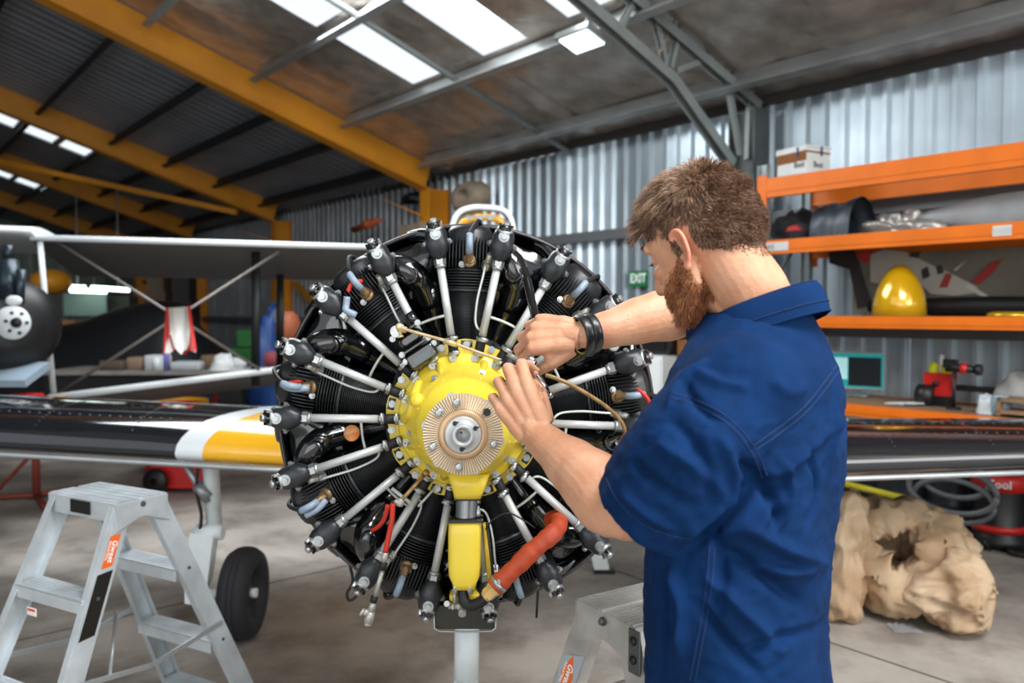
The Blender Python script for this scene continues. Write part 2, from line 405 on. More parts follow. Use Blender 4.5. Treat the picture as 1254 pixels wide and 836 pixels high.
# girts on the wall
m_girt = mat('girt_steel', '#6e7072', .45, .4)
for z, lab in ((2.29, 'upper'), (1.36, 'lower')):
    gt = mb(m_girt); gt.box((HG(-26, 6.0, z)+HG(2.4, 6.0, z))/2, (28.4, .09, .1), frame(UU, VV, Z3)); tag(gt.build('trim_%d' % (4 if z > 2 else 5)), lab+' horizontal steel rail along the corrugated wall', kind='structure')
# flood lamp by the rooflight
t = thing('flood_lamp', 'square flood lamp hanging under the roof between rooflight and lattice frame', 'lamp', hitroof and roofpt(-4.45, 4.35, -.3))
F = frame(UU, rs, rn); c0 = roofpt(-4.42, 4.42, -.24)
b = mb(m_galv); b.box(c0, (.36, .26, .05), F); b.cyl(c0+rn*.02, c0+rn*.22, .015); b.build('housing', t, True)
b = mb(mat('lamp_glass', '#e8fbff', .1, emit=2.2)); b.box(c0-rn*.03, (.3, .2, .01), F); b.build('lens', t, True)
# exit sign
t = thing('exit_sign', 'small green EXIT sign fixed to the corrugated wall behind the man\'s face', 'sign', HG(-5.24, 6.03, 1.826))
F4 = frame(UU, Z3, -VV).to_4x4()
b = mb(mat('sign_green', '#14713f', .5)); b.box(HG(-5.24, 6.035, 1.832), (.235, .02, .155), frame(UU, VV, Z3)); b.build('plate', t, True)
text_mesh('EXIT', .125, Matrix.Translation(HG(-5.24, 6.024, 1.832)) @ F4, mat('sign_white', '#eef5f2', .5), 'lettering', t, .002, .003, sx=.8)
# conduit on the wall
b = mb(mat('copper_pipe', '#a07a68', .4, .3)); b.cyl(HG(-6.92, 6.0, .2), HG(-6.92, 6.0, 2.3), .017); tag(b.build('wall_pipe'), 'thin brownish pipe running down the corrugated wall from the rail', 'pipe')
# ======================= RACK AND WALL SIDE =======================
FH = frame(UU, VV, Z3)                       # box orientation along the wall
m_rack = mat('rack_orange', '#e2700f', .42, var=.07, vscale=5, coat=.15)
m_up = mat('galvanised_upright', '#8d9496', .35, .6, var=.12)
m_board = mat('shelf_board', '#8a6f54', .7, var=.15, vscale=6)
m_blk = mat('black_plastic', '#151517', .45)
m_white = mat('white_paint', '#e4e8e8', .45)
RV, RB = 5.2, 5.85
rk = thing('pallet_rack', 'tall galvanised pallet rack with bright orange beams along the corrugated wall', 'rack', HG(-3.3, RV, 0))
for (u, v) in ((-3.33, RV+.02), (-3.33, RB-.02), (-.55, RV+.02), (-.55, RB-.02)):
    b = mb(m_up)
    b.box(HG(u, v, 1.29), (.07, .012, 2.58), FH); b.box(HG(u-.035, v, 1.29), (.006, .06, 2.58), FH); b.box(HG(u+.035, v, 1.29), (.006, .06, 2.58), FH)
    o = b.build('upright', rk, True)
    if v < 5.4:
        h = mb(m_blk)
        for k in range(16): h.box(HG(u+.0, v-.008, .3+k*.145), (.016, .004, .03), FH)
        h.build('slot_row', o, True)['kind'] = 'stuff'
for u in (-3.33, -.55):
    for z0 in (.2, .9, 1.6):
        b = mb(m_up); b.cyl(HG(u, RV+.04, z0), HG(u, RB-.04, z0+.55), .012, n=6); b.build('side_brace', rk, True)
for (zt, h, nm) in ((2.468, .137, 0), (2.02, .10, 1), (1.474, .078, 2), (.885, .076, 3)):
    for v, s_ in ((RV-.03, -1), (RB, 1)):
        b = mb(m_rack); L_ = 2.72
        b.box(HG(-1.94, v, zt-h/2), (L_, .045, h), FH); b.box(HG(-1.94, v+s_*.0245, zt-h*.5), (L_, .006, h*.42), FH)
        b.box(HG(-3.3, v+s_*.022, zt-h/2-.02), (.075, .012, h+.09), FH); b.box(HG(-.58, v+s_*.022, zt-h/2-.02), (.075, .012, h+.09), FH)
        b.build('beam', rk, True)
    if nm in (1, 2, 3):
        for k in range(6):
            b = mb(m_board); b.box(HG(-3.05+k*.445, (RV+RB)/2, zt-.012), (.43, .6, .02), FH); b.build('shelf_board', rk, True)
b = mb(mat('grey_label', '#cfd0cc', .5)); b.box(HG(-3.18, RV-.056, 1.972), (.2, .003, .06), FH); b.build('sticker', rk, True)
b = mb(mat('grey_label', '#cfd0cc', .5)); b.box(HG(-1.72, RV-.056, 1.972), (.1, .003, .06), FH); b.build('sticker', rk, True)

def RK(px, py, v):                # point on the plane v
    r = ray(px, py); return V((0, 0, CAMH)) + r*(v/r.dot(VV))
# carton on the top shelf
m_cardw = mat('white_carton', '#dfe2df', .6, var=.06); m_card = mat('brown_card', '#8a5526', .75, var=.12)
c0 = RK(984, 196, 5.5); c0.z = 2.468+.135
Fb = frame(Matrix.Rotation(R(-12), 3, 'Z') @ UU, Matrix.Rotation(R(-12), 3, 'Z') @ VV, Z3)
t = thing('carton', 'white and brown parcel carton with strapping on the top rack beam', 'box', c0-V((0, 0, .135)), frame(Fb.col[0]*.80, Fb.col[1]*.82, Z3*.88))
b = mb(m_cardw); b.box((0, 0, .14), (.34, .3, .24)); b.build('box_body', t)
b = mb(m_card); b.box((-.02, 0, .01), (.31, .31, .03)); b.box((-.0, -.152, .205), (.342, .006, .11)); b.box((.172, 0, .222), (.005, .3, .014)); b.build('brown_panel', t)
b = mb(m_cardw); b.box((0, 0, .268), (.36, .31, .016)); b.box((.0, -.156, .252), (.36, .008, .045)); b.build('lid', t)
b = mb(mat('blue_tape', '#26346e', .5)); b.box((.08, -.162, .225), (.02, .004, .08)); b.build('tape', t)
b = mb(mat('blue_tape', '#26346e', .5)); b.box((.182, .03, .235), (.004, .02, .08)); b.build('tape', t)
text_mesh('Best', .07, WM[t.name] @ Matrix.Translation((.09, -.1515, .12)) @ frame(V((1, 0, 0)), V((0, 0, 1)), V((0, -1, 0))).to_4x4(), m_blk, 'lettering', t, .001, .001)
text_mesh('Best', .07, WM[t.name] @ Matrix.Translation((.1715, .0, .12)) @ frame(V((0, 1, 0)), V((0, 0, 1)), V((1, 0, 0))).to_4x4(), m_blk, 'lettering', t, .001, .001)
# dark padded covers / seat shell on the second shelf
m_nav = mat('dark_grey_vinyl', '#39414b', .4, var=.2, vscale=6, bump=.4, bscale=9)
m_charc = mat('charcoal_cloth', '#1c1d21', .8, var=.2, bump=.3, bscale=20)
b = mb(m_nav, True)
cA = RK(1035, 262, 5.5); cA.z = 2.02
def cover(s, t_):
    a = pi*(s*1.0); r = .19+.007*sin(9*t_)+.015*noise.noise(V((s*3, t_*4, 1)))
    return cA + UU*(-.02+.30*(t_-.5)) + (VV*-cos(a)*.2 + Z3*(sin(a)**.6)*.27)*(r/.19)*(.92+.1*t_)
b.grid(cover, 22, 14); b.grid(lambda s, t_: cover(s, t_)*.97+cA*.03, 22, 14)
tag(b.build('vinyl_cover'), 'blue grey curved vinyl seat cover on the second shelf', 'cover')
b = mb(m_charc, True); cB = RK(980, 268, 5.5); cB.z = 2.02
def lump(c, rx, ry, rz, seed, amp=.25, ax=None):
    ax = ax or (UU, VV)
    def fn(s, t_):
        th = pi*s*.5; ph = 2*pi*t_; d = ax[0]*cos(ph)*sin(th)*rx + ax[1]*sin(ph)*sin(th)*ry + Z3*cos(th)*rz
        k = 1+amp*noise.noise(V((cos(ph)*sin(th)*2+seed, sin(ph)*sin(th)*2, cos(th)*2)))+amp*.5*noise.noise(V((cos(ph)*5+seed, sin(ph)*5, th*4)))
        p = c+d*k; p.z = max(p.z, c.z+.001); return p
    return fn
b.grid(lump(cB-UU*.03, .24, .2, .2, 3, .5), 14, 30); tag(b.build('padded_bag'), 'slumped black padded bag left of the vinyl cover on the second shelf', 'bag')
b = mb(mat('red_cloth', '#a5262a', .7), True); b.grid(lump(RK(972, 283, 5.2)+Z3*.0, .06, .04, .04, 5), 8, 14); tag(b.build('red_rag'), 'small red rag in front of the black padded bag', 'rag')
# propeller blade and crumpled sleeve
b = mb(mat('grey_blade', '#a3a6a8', .38, .2, var=.1)); p0 = RK(1125, 272, 5.5); p0.z = 2.12; rings = []
for i in range(14):
    q = i/13; wd = .03+.075*sin(min(1, q*2.2)*pi/2); th = .05*(1-q*.3)
    c_ = p0+UU*(q*1.25)+Z3*(q*.02)
    rings.append([c_+Z3*wd*sin(a)+VV*(th*cos(a)) for a in [2*pi*k/16 for k in range(16)]])
b.loft(rings); tag(b.build('propeller_blade'), 'long grey propeller blade lying on the second rack shelf', 'propeller')
b = mb(mat('foil_wrap', '#a9a59f', .3, .5, bump=.8, bscale=25), True); p0 = RK(1105, 285, 5.45); p0.z = 2.02
b.grid(lump(p0, .22, .12, .13, 8, .7), 14, 30); tag(b.build('crumpled_wrap'), 'crumpled silvery wrapping at the root end of the propeller blade', 'wrapping')
b = mb(mat('dark_shelf_angle', '#3d3f42', .5, .3)); b.box(HG(-1.9, 6.0, 2.02), (2.8, .08, .07), FH); b.build('rear_rail', rk, True)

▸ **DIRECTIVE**
Where a line holds "from", copy that line.

▸ **ANSWER TO THIS EXERCISE**
The Blender Python script for this scene continues. Write part 2, from line 405 on. More parts follow. Use Blender 4.5. Treat the picture as 1254 pixels wide and 836 pixels high.
b = mb(mat('copper_pipe', '#a07a68', .4, .3)); b.cyl(HG(-6.92, 6.0, .2), HG(-6.92, 6.0, 2.3), .017); tag(b.build('wall_pipe'), 'thin brownish pipe running down the corrugated wall from the rail', 'pipe')